Rail and TDD, what do you test?

Hi, I’m reading RoR e-commerce and I’ve discovered that they test also
tag like h1, form and other… When you use TDD with rails what do you
test? also tag like title, table, etc? i think it’s useful to test
something that it’s necessary to be there in a certain style or
something like a certain title, but what do you think?

mike wrote:

Hi, I’m reading RoR e-commerce and I’ve discovered that they test also
tag like h1, form and other… When you use TDD with rails what do you
test? also tag like title, table, etc? i think it’s useful to test
something that it’s necessary to be there in a certain style or
something like a certain title, but what do you think?

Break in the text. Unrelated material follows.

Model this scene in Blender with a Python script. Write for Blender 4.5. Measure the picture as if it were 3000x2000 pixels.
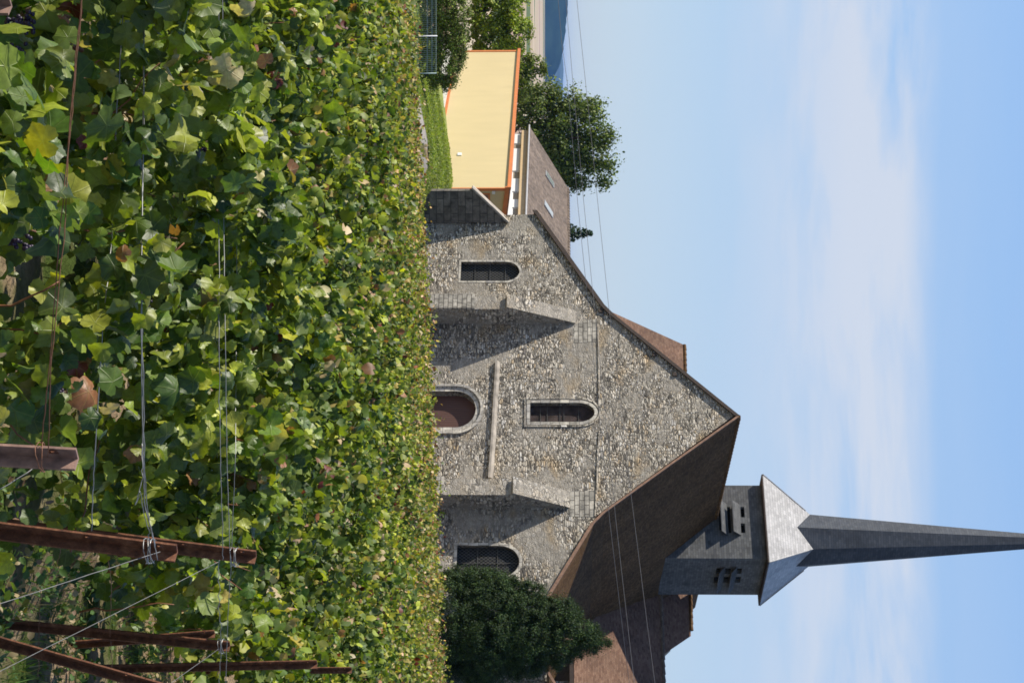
import bpy, bmesh, math, random
import numpy as np
from mathutils import Vector, Matrix
random.seed(7); RNG = np.random.default_rng(11)
S = bpy.context.scene
for o in list(bpy.data.objects): bpy.data.objects.remove(o)
C = S.collection
R = math.radians

# ------------------------------------------------------------------ camera (photo was taken with the camera turned on its side)
CZ = 7.0; FPX = 5000.0
ALPHA = math.atan(140 / FPX)
ca, sa = math.cos(ALPHA), math.sin(ALPHA)
FWD = Vector((0, ca, -sa)); UPV = Vector((0, sa, ca)); CAM = Vector((0, 0, CZ))
cd = bpy.data.cameras.new('camera'); cam = bpy.data.objects.new('camera', cd); C.objects.link(cam)
cd.sensor_width = 36; cd.lens = 36 * FPX / 3000; cd.clip_end = 60000; cd.clip_start = .1
cam.matrix_world = Matrix(((0, -1, 0, 0), (sa, 0, -ca, 0), (ca, 0, sa, CZ), (0, 0, 0, 1)))
S.camera = cam

# ------------------------------------------------------------------ light
SUN = Vector((-.753, .040, .656)).normalized()
w = bpy.data.worlds.new('World'); S.world = w; w.use_nodes = True
nt = w.node_tree; nt.nodes.clear()
def N(t, ty, **k):
    n = t.nodes.new(ty)
    for a, b in k.items(): setattr(n, a, b)
    return n
out = N(nt, 'ShaderNodeOutputWorld'); bg = N(nt, 'ShaderNodeBackground'); bg.inputs[1].default_value = .098
sky = N(nt, 'ShaderNodeTexSky', sky_type='NISHITA', sun_disc=False)
sky.sun_elevation = math.asin(SUN.z); sky.sun_rotation = math.atan2(SUN.x, SUN.y)
sky.altitude = 200; sky.air_density = 1.0; sky.dust_density = .2; sky.ozone_density = 3.0
tc = N(nt, 'ShaderNodeTexCoord'); sx = N(nt, 'ShaderNodeSeparateXYZ'); nt.links.new(tc.outputs['Generated'], sx.inputs[0])
mp = N(nt, 'ShaderNodeMapping'); mp.inputs['Scale'].default_value = (3.0, 3.0, 17); mp.inputs['Rotation'].default_value = (0, R(1.0), 0)
nt.links.new(tc.outputs['Generated'], mp.inputs[0])
n1 = N(nt, 'ShaderNodeTexNoise'); n1.inputs['Scale'].default_value = 1.5; n1.inputs['Detail'].default_value = 6; n1.inputs['Distortion'].default_value = .25; n1.inputs['Roughness'].default_value = .6
nt.links.new(mp.outputs[0], n1.inputs[0])
cr = N(nt, 'ShaderNodeValToRGB'); cr.color_ramp.elements[0].position = .34; cr.color_ramp.elements[1].position = .60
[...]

Normally I don’t test the “content” type tags. I’ll test that the
correct links are present, that the correct form is present with the
required fields, that any important dynamic text is there. In general
I feel you want to keep the actual HTML rather fluid so that a designer
can work their magic without breaking the tests. Regrading style
attributes, no, I wouldn’t do that. I would be willing to test that an
appropriate id/class was assigned to a page element, but only if I’m
still at a semantic level.

However if you have various accessibility guidelines or requirements,
I’d probably test for those too, but I suspect I’d end up wrapping those
up into a custom assertion so I can easily update the cross-site
requirements and not have to fiddle with each individual
test/view/action too much.

mike wrote:

Hi, I’m reading RoR e-commerce and I’ve discovered that they test also
tag like h1, form and other… When you use TDD with rails what do you
test? also tag like title, table, etc? i think it’s useful to test
something that it’s necessary to be there in a certain style or
something like a certain title, but what do you think?

TDD generally means “test-first” programming. For a back-end module,
TFP provides incredible visibility. For code running in or just under
a GUI, you already get a lot of visibility by running the GUI.

The guideline for TFP in a back-end module is “test-first everything
you need to work”. If you don’t need something to work, you ought to
not write it, so that generally means to TFP everything.

The guideline for TFP in a GUI is less strict. “Test-first everything
that might break invisibly.” If you switch a background color to pink,
and if a bug turns it green, you can see that immediately. (Further,
if you like the green, you can ignore the bug and keep going.)

I like to call test-free programming, in a GUI, “authoring”. That’s
the equivalent of using an editor to write HTML. It’s not really
programming; it’s just scripting an existing program. You are not
writing a new browser, so don’t TFP your pink background color.